Ask distributor or plant hire operators and they will tell you that there are clear limits. If the work requires deep trenching, continuous digging or high-flow hydraulic breakers a tracked excavator will be faster and more fuel-efficient. If a plant needs very high hopper throughput (hundreds of m³/hr), a dedicated wheel loader with larger bucket capacity will move material faster. The choice is about matching machine capability to the duty cycle: TLBs excel when variability and versatility outweigh the need for specialised throughput or extreme digging depth.
South Africa’s market supports global OEMs and regional dealers.
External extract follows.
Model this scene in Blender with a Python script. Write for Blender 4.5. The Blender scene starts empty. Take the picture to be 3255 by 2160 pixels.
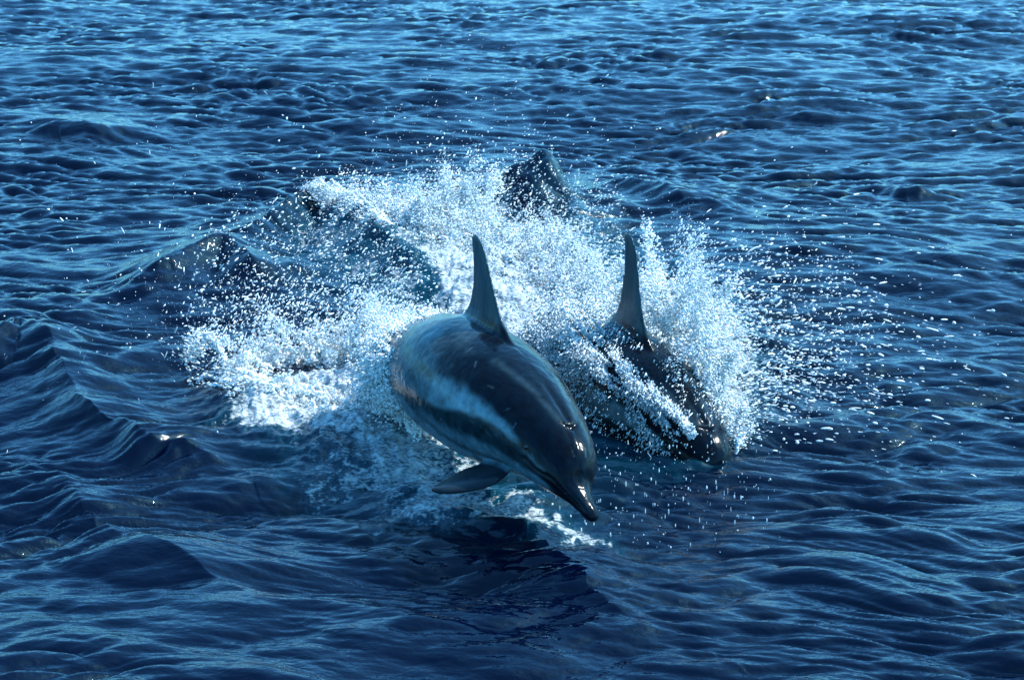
import bpy, math
import numpy as np
from mathutils import Vector

rng = np.random.default_rng(7)
scene = bpy.context.scene
# ------------------------------------------------------------------ camera
PITCH = math.radians(17.0)
CAM_H = 2.6
TANH = math.tan(math.radians(12.0))
cam_data = bpy.data.cameras.new('camera')
cam_data.sensor_width = 36.0
cam_data.lens = 18.0 / TANH
cam_data.clip_start = 0.1
cam_data.clip_end = 20000
cam = bpy.data.objects.new('camera', cam_data)
scene.collection.objects.link(cam)
cam.location = (0, 0, CAM_H)
cam.rotation_euler = (math.radians(90) - PITCH, 0, 0)
cam_data.dof.use_dof = True
cam_data.dof.focus_distance = 7.1
cam_data.dof.aperture_fstop = 13.0
scene.camera = cam
# ------------------------------------------------------------------ sky and sun
SUN_EL, SUN_AZ = 50.0, 72.0          # azimuth clockwise from +Y (view direction); sun stands to the right
world = bpy.data.worlds.new('World')
scene.world = world
world.use_nodes = True
wn, wl = world.node_tree.nodes, world.node_tree.links
wn.clear()
sky = wn.new('ShaderNodeTexSky')
sky.sky_type = 'NISHITA'
sky.sun_disc = False
sky.sun_elevation = math.radians(SUN_EL)
sky.sun_rotation = math.radians(SUN_AZ)
sky.altitude = 0
sky.air_density = 1.0
sky.dust_density = 1.5
sky.ozone_density = 3.0
tint = wn.new('ShaderNodeMix')
tint.data_type = 'RGBA'
tint.blend_type = 'MULTIPLY'
tint.inputs[0].default_value = 1.0
tint.inputs[7].default_value = (0.29, 0.77, 1.0, 1)
bg = wn.new('ShaderNodeBackground')
bg.inputs[1].default_value = 0.15
wo = wn.new('ShaderNodeOutputWorld')
wl.new(sky.outputs[0], tint.inputs[6])
wl.new(tint.outputs[2], bg.inputs[0])
wl.new(bg.outputs[0], wo.inputs[0])
sun_data = bpy.data.lights.new('sun', 'SUN')
sun_data.energy = 2.6
sun_data.angle = math.radians(0.5)
sun_data.color = (1.0, 0.95, 0.88)
sun = bpy.data.objects.new('sun', sun_data)
scene.collection.objects.link(sun)
el, az = math.radians(SUN_EL), math.radians(SUN_AZ)
sdir = Vector((math.sin(az) * math.cos(el), math.cos(az) * math.cos(el), math.sin(el)))
sun.rotation_euler = sdir.to_track_quat('Z', 'Y').to_euler()
scene.view_settings.view_transform = 'Standard'
scene.view_settings.look = 'None'
scene.view_settings.exposure = 1.7
scene.view_settings.gamma = 1.0
scene.view_settings.use_curve_mapping = False

# ------------------------------------------------------------------ helpers
SP, CP = math.sin(PITCH), math.cos(PITCH)
FPX = 1627.5 / TANH

def ray(px, py):
    """direction (depth 1 along the view axis) through a point of the 3255 x 2160 photograph"""
    u = (np.asarray(px, float) - 1627.5) / FPX
    v = (1080.0 - np.asarray(py, float)) / FPX
    return np.stack([u, CP + v * SP, -SP + v * CP], -1)

def at(px, py, d):
    return np.array([0, 0, CAM_H]) + ray(px, py) * np.asarray(d, float)[..., None]

def ground(px, py, z=0.0):
    r = ray(px, py)
    t = (z - CAM_H) / r[..., 2]
    return np.stack([r[..., 0] * t, r[..., 1] * t], -1)

def project(p):
    q = np.asarray(p, float) - np.array([0, 0, CAM_H])
    d = q[..., 1] * CP - q[..., 2] * SP
    v = (q[..., 1] * SP + q[..., 2] * CP) / d
    return np.stack([1627.5 + q[..., 0] / d * FPX, 1080 - v * FPX, d], -1)

def sstep(a, b, x):
    t = np.clip((np.asarray(x, float) - a) / (b - a), 0, 1)
    return t * t * (3 - 2 * t)

def mesh_from(name, verts, faces, smooth=True):
    verts = np.ascontiguousarray(verts, np.float32)
    faces = np.ascontiguousarray(faces, np.int32)
    me = bpy.data.meshes.new(name)
    n, k = faces.shape
    me.vertices.add(len(verts))
    me.vertices.foreach_set('co', verts.ravel())
    me.loops.add(n * k)
    me.loops.foreach_set('vertex_index', faces.ravel())
    me.polygons.add(n)
    me.polygons.foreach_set('loop_start', np.arange(0, n * k, k, dtype=np.int32))
    me.update(calc_edges=True)
    if smooth:
        me.polygons.foreach_set('use_smooth', np.ones(n, bool))
    me.validate()
    return me

def link(name, me, mat=None, parent=None, **props):
    o = bpy.data.objects.new(name, me)
    scene.collection.objects.link(o)
    if mat is not None and me is not None:
        me.materials.clear()
        me.materials.append(mat)
    if parent is not None:
        o.parent = parent
    for k, v in props.items():
        o[k] = v
    return o

def set_attr(me, name, vals):
    a = me.attributes.new(name, 'FLOAT', 'POINT')
    a.data.foreach_set('value', np.ascontiguousarray(vals, np.float32).ravel())

def set_col(me, name, vals):
    a = me.attributes.new(name, 'FLOAT_COLOR', 'POINT')
    c = np.ones((len(vals), 4), np.float32)
    c[:, :3] = vals
    a.data.foreach_set('color', c.ravel())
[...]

Major suppliers and dealer networks include Caterpillar (through Barloworld in Southern Africa), JCB (local dealers and Bell Equipment distribution in some channels), LiuGong (through ELB Equipment), Kubota (and the Kubota/Escorts branded TLBs through Smith Power Equipment), Bell, Case/New Holland and a range of Chinese and Indian brands for lower-cost alternatives.
Dealers maintain parts inventories and attachment supply chains which is an important consideration for concrete plants that cannot tolerate long downtime. For serious buyers, dealer support and proximity often matter more than a few rand on the initial purchase price.

<>
Specifying a TLB for a concrete plant
Buyers should be systematic: specify bucket volumes appropriate to the hopper throat, choose a heavy-duty front bucket and wear liner for abrasive aggregates, pick a backhoe configuration (standard or extendible) to match trenching depth and ensure sufficient auxiliary hydraulic flow for breakers or planers. Quick-couplers and heavy-duty undercarriage reduces downtime and a good cab with climate control improves operator uptime. Finally, discuss service intervals and guaranteed parts availability with the dealer as plant throughput depends on machine uptime.